A pesar de sus más de
treinta, Ignatius es casto, o virgen, como él mismo se autodefine. Sus
complejos moralistas lo hacen un acérrimo crítico de la libre sexualidad, de la
homosexualidad y casi de cualquier forma de diversión moderna. Es un devoto
católico, pero los curas no le agradan
por blandos. A Ignatius se le antoja una iglesia medieval, fuerte y castigadora
con aquellos que pecan.
Debido a sus muy particulares
características, Ignatius no puede mantener una charla de cinco minutos con una
persona de su época sin insultarla. Se cree un genio con una cultura muy por
encima del promedio. No acepta jamás que le critiquen, pero tampoco jamás se
abstiene de hacerlo con personas que ni siquiera conoce. Su boca lo mete
constantemente en serios problemas que se niega a afrontar.
Renuente siempre a trabajar,
termina haciéndolo, obligado por su madre,
porque una noche en que juntos fueron a un antro a ella se le pasaron
las copas y chocó su automóvil. Pero la actividad laboral de Ignatius mete a la
familia en problemas mucho más graves de los que ya tenía. Ignatius va dejando
enemigos a su paso, y quien lo ve una vez no lo olvida jamás.
El primer trabajo que
consigue es en Levy-Pants, una empresa a la que su dueño se empeña en llevar a
la ruina y donde, por esa razón, no tienen inconveniente en contratar a
Ignatius. Pero un intento de sublevar a los obreros erigiéndose él como su
líder lo lleva al despido, y casi a prisión.
Su siguiente empleo es como vendedor ambulante de salchichas, el mismo que utiliza para comer hasta
hartarse de la mercancía que vende, excusándose con su jefe inventado falsos e
impracticables robos. Entre más recorre
Ignatius la ciudad de Nueva Orleáns, más problemas va creando, a veces
sin la intención, en su intento de crear otros peores, y poco a poco la
situación va encaminándose a una serie de catástrofes que involucran a todos
aquellos que han tenido la mala suerte se conocerlo.

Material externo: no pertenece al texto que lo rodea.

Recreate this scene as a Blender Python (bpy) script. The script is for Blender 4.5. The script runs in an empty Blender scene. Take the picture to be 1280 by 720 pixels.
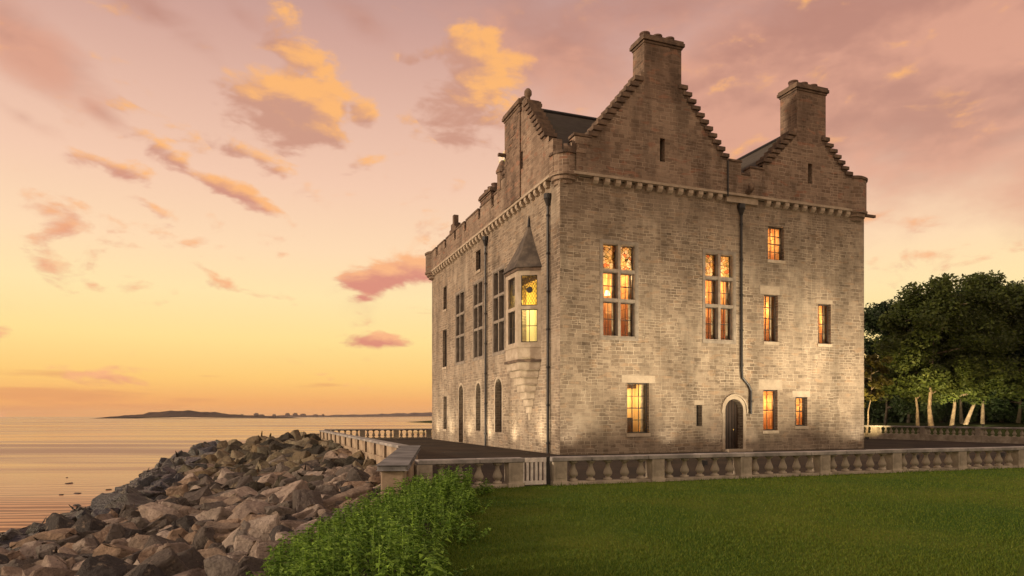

Ignatius J. Reilly es el mejor logro de la brevísima carrera literaria de su autor. Es un icono de la literatura norteamericana, muchos lectores aprenden a odiarlo, otros a amarlo, él hace más por lograr lo primero que lo segundo. Lo que sí es un hecho indudable es que nadie puede abstenerse de reír con sus impensables locuras, las mismas que a veces, sin que el lector sepa muy bien por qué, le causan tristeza. Quizás por la historia inacaba de Ignatius que su autor no quiso quedarse a terminar de contarnos.
Muchos opinan que John
Kennedy Toole, hombre profundamente reservado, metió algunos aspectos
biográficos suyos en Ignatius. Si eso
fue cierto, sería entonces evidente el uso del personaje para ejercer una
protesta irracional contra la sociedad. Ignatius es un hombre que sucumbe a la
tentación de meterse en todos los conflictos en que le sea posible, sin la más
elemental justificación, simplemente porque su YO tan lleno de egoísmo clama
por protagonizar incluso allá donde los terrenos no son suyos.
Yo he aprendido a apreciar a
Ignatius en cada página de la novela. Al principio sólo porque no podía parar
de reír con su extravagante conducta, y después porque no lo podía entender. Al
final descubrí que ése es un ejercicio que no conduce a nada. A Ignatius no se
le puede entender, al igual que no se puede entender a don Quijote, lo más recomendable es sentarse a disfrutarlo, y
ponerse cómodo… para reír, para reír mucho.